21 de fevereiro de 2011

“remover céu e terra para encontrar um só livro”

por Peter O'Sagae

Em 2083. David, 16 anos, e seu pai, em casa.
Em frente a um aparelho telessensor.
A notícia: o contexto.

Membros do Serviço Arqueológico encontraram, no interior de uma escavação um depósito de livros de papel, em excelente estado de conservação. Quase todos datam do princípio deste século, mas alguns são anteriores. O achado é muito importante para os historiadores, que agora têm diante de si a tarefa de catalogá-los e comprovar se há exemplares dos mesmos nos vastos galpões da Docuteca Nacional. É bom lembrar que os primeiros livros eram copiados à mão. A imprensa, que foi inventada na China, chegou à Europa no século XV. Os livros de papel deixaram de ser comercializados a partir de 2050, isto é, há pouco mais de 30 anos. Não se explorou completamente toda a escavação, pois seu acesso é difícil, o que significa que novas descobertas podem ser feitas.

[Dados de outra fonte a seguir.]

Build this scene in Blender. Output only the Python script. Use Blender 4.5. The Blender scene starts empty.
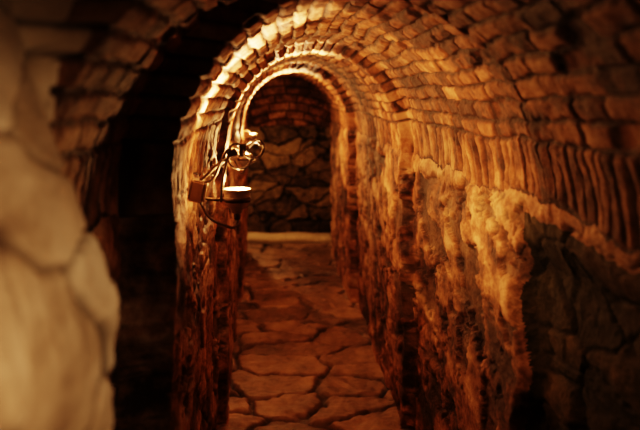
import bpy, bmesh, math, random
import numpy as np
from mathutils import Vector
random.seed(4)
sc=bpy.context.scene
sc.view_settings.view_transform='Filmic'
sc.view_settings.look='High Contrast'
sc.view_settings.exposure=0.0

# ---------------- numpy noise ----------------
def h3(ix,iy,iz,seed=0):
    ix=ix.astype(np.int64);iy=iy.astype(np.int64);iz=iz.astype(np.int64)
    n=(ix*73856093)^(iy*19349663)^(iz*83492791)^(seed*2654435761+12345)
    n=n&0xffffffff
    n=((n^(n>>16))*0x45d9f3b)&0xffffffff
    n=((n^(n>>16))*0x45d9f3b)&0xffffffff
    n=n^(n>>16)
    return (n&0xffffff)/float(0xffffff)
def vnoise(x,y,z,seed=0):
    x0=np.floor(x);y0=np.floor(y);z0=np.floor(z)
    fx=x-x0;fy=y-y0;fz=z-z0
    fx=fx*fx*(3-2*fx);fy=fy*fy*(3-2*fy);fz=fz*fz*(3-2*fz)
    r=0
    for a in (0,1):
        for b in (0,1):
            for c in (0,1):
                w=(fx if a else 1-fx)*(fy if b else 1-fy)*(fz if c else 1-fz)
                r=r+w*h3(x0+a,y0+b,z0+c,seed)
    return r*2-1
def fbm(x,y,z,o=4,seed=0,g=.5):
    r=0;amp=1;f=1
    for i in range(o):
        r=r+amp*vnoise(x*f+i*7.1,y*f+i*3.3,z*f,seed+i);amp*=g;f*=2.03
    return r
def voro(x,y,seed=0):
    ix=np.floor(x);iy=np.floor(y)
    f1=np.full(x.shape,9.);f2=np.full(x.shape,9.);cid=np.zeros(x.shape)
    for a in (-2,-1,0,1,2):
        for b in (-2,-1,0,1,2):
            cx=ix+a;cy=iy+b;z=np.zeros_like(cx)
            px=cx+.5+(h3(cx,cy,z,seed)-.5)*.85;py=cy+.5+(h3(cx,cy,z,seed+5)-.5)*.85
            d=np.hypot(px-x,py-y)
            c=h3(cx,cy,z,seed+9)
            m=d<f1
            f2=np.where(m,f1,np.minimum(f2,d));cid=np.where(m,c,cid);f1=np.where(m,d,f1)
    return f1,f2,cid
def sstep(a,b,x):
    t=np.clip((x-a)/(b-a),0,1);return t*t*(3-2*t)

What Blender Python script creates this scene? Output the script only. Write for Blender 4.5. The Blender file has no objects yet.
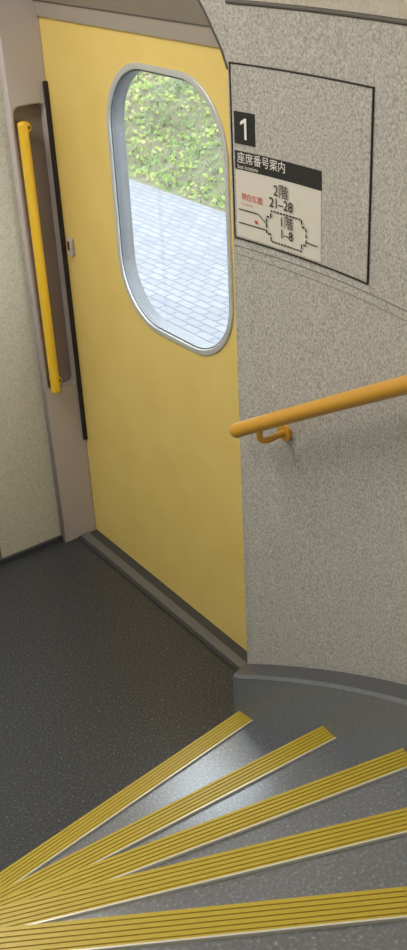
import bpy, bmesh, math, random
from mathutils import Vector, Matrix
random.seed(3)
S=2.25
PX,PY=-0.28,0.72      # stair centre (units of S)
RS,RW=0.880,0.906     # skirt face radius / wall radius
STEP=0.08
ANG=[6.5,-3.1,-12.0,-21.0,-30.9,-40.5]
ZC=1.22
scene=bpy.context.scene
scene.view_settings.view_transform='Standard'

def lin(c):
    return tuple(((v/255)/12.92 if v/255<=0.04045 else (((v/255)+0.055)/1.055)**2.4) for v in c)+(1,)
def mat(name,rgb,rough=0.6,metal=0.0,spec=0.5):
    m=bpy.data.materials.new(name); m.use_nodes=True
    b=m.node_tree.nodes['Principled BSDF']
    b.inputs['Base Color'].default_value=lin(rgb)
    b.inputs['Roughness'].default_value=rough
    b.inputs['Metallic'].default_value=metal
    b.inputs['Specular IOR Level'].default_value=spec
    return m
def speckle(name,stops,scale=130,rough=0.6,detail=3,bump=0.0,spec=0.5,big=0.0):
    m=mat(name,(128,128,128),rough,0,spec); nt=m.node_tree; b=nt.nodes['Principled BSDF']
    tc=nt.nodes.new('ShaderNodeTexCoord'); n=nt.nodes.new('ShaderNodeTexNoise')
    n.inputs['Scale'].default_value=scale; n.inputs['Detail'].default_value=detail; n.inputs['Roughness'].default_value=0.6
    nt.links.new(tc.outputs['Object'],n.inputs['Vector'])
    r=nt.nodes.new('ShaderNodeValToRGB'); cr=r.color_ramp
    while len(cr.elements)<len(stops): cr.elements.new(0.5)
    for e,(p,c) in zip(cr.elements,stops): e.position=p; e.color=lin(c)
    nt.links.new(n.outputs['Fac'],r.inputs['Fac'])
    nt.links.new(r.outputs['Color'],b.inputs['Base Color'])
    if bump:
        bp=nt.nodes.new('ShaderNodeBump'); bp.inputs['Strength'].default_value=bump; bp.inputs['Distance'].default_value=0.002
        nt.links.new(n.outputs['Fac'],bp.inputs['Height']); nt.links.new(bp.outputs['Normal'],b.inputs['Normal'])
    return m

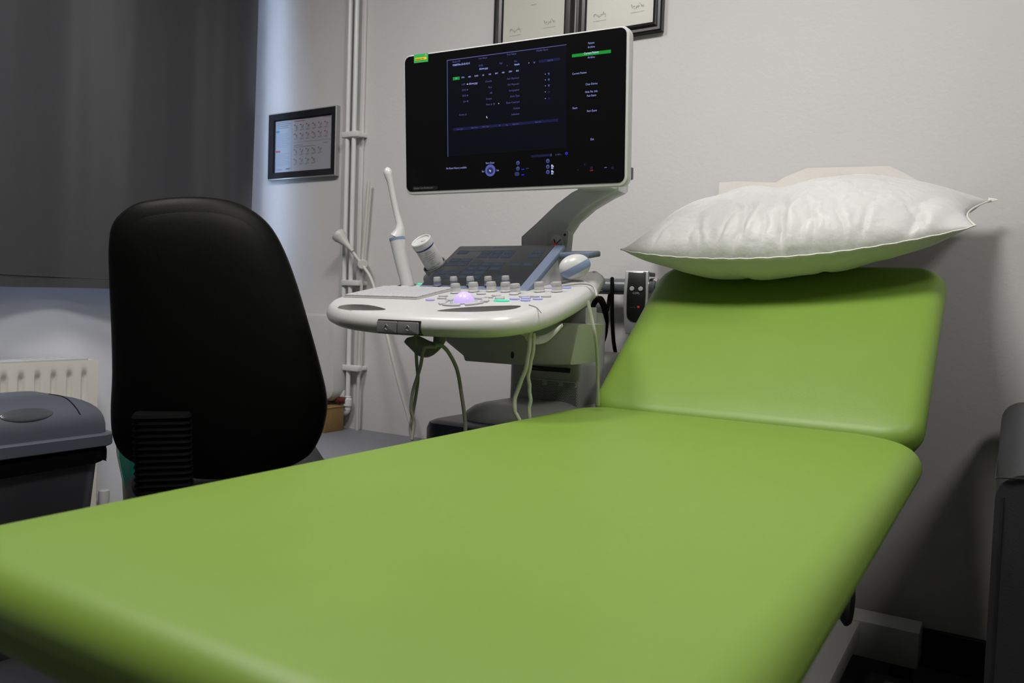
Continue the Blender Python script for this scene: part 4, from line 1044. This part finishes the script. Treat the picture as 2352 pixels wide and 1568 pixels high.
    for p in ((1005, 656), (1043, 655), (1081, 655), (1122, 655), (1162, 654)): knob(*p, .0095, .021, BLUEG, GPLAST, TP)
    for p in ((1047, 672), (1088, 669), (1129, 668), (1162, 669), (1184, 673), (1239, 669), (1279, 669)): knob(*p, .0120, .021, WPLAST, GPLAST)
    # trackball and its ring of keys
    tc = CP.px(1066, 694, 0)
    b = B(); lathe(b, tc, CP.n, [(.030, .0005), (.030, .002), (.026, .003), (.022, .001), (0, .001)], 32); obj('trackball_ring', b, GPLAST, US)
    b = B(); m = Matrix.Translation(tc + CP.n * .0); bmesh.ops.create_uvsphere(b, u_segments=32, v_segments=20, radius=.0225, matrix=m)
    bmesh.ops.delete(b, geom=[v for v in b.verts if (v.co - tc).dot(CP.n) < -.012], context='VERTS'); obj('trackball', b, TRACK, US, label='glowing violet trackball')
    for k in range(6):
        a0, a1 = radians(k * 60 + 6), radians(k * 60 + 54); Lk = [(.038 * cos(a0 + (a1 - a0) * i / 8), .040 * sin(a0 + (a1 - a0) * i / 8)) for i in range(9)] + [(.053 * cos(a1 - (a1 - a0) * i / 8), .055 * sin(a1 - (a1 - a0) * i / 8)) for i in range(9)]
        P3 = Plane(tc, 2, 10); b = B(); slab(b, P3, Lk[::-1], 0, .004, .0012); obj('trackball_key', b, KEYM, US)
    def pad(px_, py_, ru, rv, m_, nm='function_key'):
        P3 = Plane(CP.px(px_, py_, .0), 2, 10); b = B(); Le = [(ru * cos(2 * pi * i / 24), rv * sin(2 * pi * i / 24)) for i in range(24)]; slab(b, P3, Le, 0, .0035, .0012); obj(nm, b, m_, US)
    for p in ((1018, 681), (1015, 686), (1105, 676), (1140, 680), (1148, 684), (1180, 677), (1218, 663), (1255, 662), (1203, 682), (1228, 682), (1254, 682), (905, 659), (930, 659), (893, 664), (935, 663), (952, 661), (1148, 687), (1122, 684)): pad(*p, .0118, .0068, KEYM)
    for p in ((988, 690), (1182, 688), (1207, 691), (1235, 688), (1301, 662), (911, 664), (1208, 686), (1268, 662)): pad(*p, .0118, .0068, GLOWV, 'lit_key')
    for p, ru in (((1152, 692), .019), ((880, 662), .014), ((967, 654), .012)): pad(*p, ru, .007, GLOWG, 'lit_key')
    # front cable hook buttons
    from mathutils.bvhtree import BVHTree
    bv = BVHTree.FromPolygons([WM[bod] @ v.co for v in bod.data.vertices], [tuple(p.vertices) for p in bod.data.polygons])
    ha, hb, hm = [bv.ray_cast(CAM, ray(x, y).normalized())[0] for x, y in ((868, 749), (958, 750), (914, 750))]
    FPn = Plane(hm, math.degrees(math.atan2(hb.y - ha.y, hb.x - ha.x)), 90)
    uu = [FPn.uv(*p) for p in ((866, 738), (960, 762))]
    FPn.O = FPn.O + V((0, -.003, 0))
    b = B(); a0, c0 = FPn.uv(864, 765); a1, c1 = FPn.uv(963, 737)
    slab(b, FPn, rrect(a0, c0, a1, c1, .003), -.03, -.002, .002); obj('button_plate', b, BLACK, US)
    am = (a0 + a1) / 2
    for k in range(2):
        b = B(); slab(b, FPn, rrect(a0 + .002 if k == 0 else am + .0006, c0 + .001, am - .0006 if k == 0 else a1 - .002, c1 - .003, .003), -.01, .002, .002); bt = obj('front_button', b, MGREY, US)
        cu_ = (a0 + am) / 2 if k == 0 else (a1 + am) / 2; b = B(); vm = (c0 + c1) / 2
        tube(b, [FPn.pt(cu_ - .005, vm, .0025), FPn.pt(cu_, vm + .005, .0025), FPn.pt(cu_ + .004, vm + .001, .0025)], .0006, 5); tube(b, [FPn.pt(cu_ - .003, vm - .003, .0025), FPn.pt(cu_ + .002, vm - .006, .0025)], .0006, 5); obj('mark', b, GPLAST, bt)
    # probe holders
    def holder(pt, r, nm='probe_holder', m_=MGREY, hh=.016, ax=None):
        b = B(); lathe(b, pt - (ax or CP.n) * .02, ax or CP.n, [(r * .8, 0), (r * 1.1, .0), (r * 1.15, hh + .018), (r * 1.08, hh + .02), (r, hh + .016), (r * .9, .01)], 28); obj(nm, b, m_, US)
    holder(CP.px(935, 656, 0), .021, hh=.002); 
    # ridged rim holder at the right
    b = B()
    for px_, py_ in ((1340, 646), (1355, 652)):
        pts = [CP.px(px_ - 75, py_ + 6, .001), CP.px(px_ - 30, py_ - 1, .006), CP.px(px_, py_ + 1, .004), CP.px(px_ + 12, py_ + 12, -.006), CP.px(px_ + 16, py_ + 28, -.02)]
        tube(b, spline(pts, 6), [.003] * 25, 8)
    obj('cable_guide', b, GPLAST, US)
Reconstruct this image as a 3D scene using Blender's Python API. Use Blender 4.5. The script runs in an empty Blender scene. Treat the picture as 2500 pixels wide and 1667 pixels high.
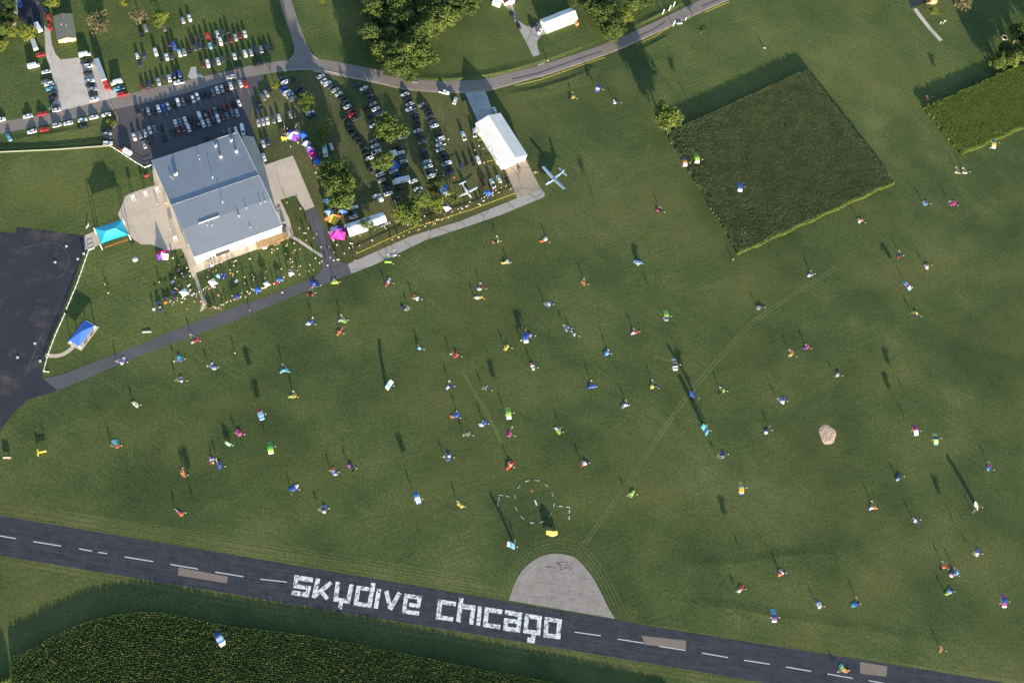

Do escritor espanhol Vicente Muñoz Puelles, 2083, com tradução de América Marinho e Sandra Nunes, tratamento literário de Jorge Miguel Marinho, publicado pela Editora Biruta. Em 2010. Nesta obra, descortina-se um mundo sem livros de papel. Tampouco os livros digitais circulam pelo futuro. Teremos cópias em pontos longínquos da Cosmonet. Mas, raros acessos, prazos que caducam e a disponibilidade dos arquivos nem sempre é, ou será verdadeira. Títulos desapareceram no esquecimento...

O que acontecerá aos textos que ainda hoje nos emocionam?

Por sorte — e que sorte! — o pai de David trabalha em uma agência de viagens ao interior dos livros, a Bibliotravel. Com um sofisticado amplificador de inteligência, qualquer um pode adentrar um sistema ficcional a fim de acompanhar ou mesmo ocupar o lugar de protagonista nas aventuras ou no drama de heróis e heroínas. Regressando à realidade cotidiana, a lembrança vívida de pessoas e dos cenários. No modo interativo, é possível alterar detalhes da narrativa. E todas as situações passam a seguir o script de um desejo. Extremamente tentador! O único cuidado é que todas as viagens, como sonhos, podem se transformar em pesadelos...

David reviverá Davi, no passado bíblico, na luta contra Golias. Mas a ele valeria a pena decapitar o gigante? Em frente às muralhas de Troia, será o jovem Sinon escolhido por Ulisses para convencer os inimigos a conduzirem o genial cavalo de madeira ao templo de Atenas. Dará personalidade a obscuro moço de campo e praça que, após salvar alguns livros do fogo, acaba por tomar o lugar de Sancho na companhia de Quixote! David sentirá voltar no próprio tempo de menino como David Copperfield. E descobrirá o amor — e o ciúme por Zenaide, sob a aparência de Voldemar. Bem se diz que a literatura é o outro nome da perdição. Como reinventar O Primeiro amor, numa ilha de livros e promessas de felicidade, como se novelista russo Ivan Turguêniev jamais o tivesse escrito?

Talvez este seja o último livro de papel que você realmente leia. Talvez, o primeiro de outros mais. Ou apenas um link entre leituras futuras e as histórias do passado.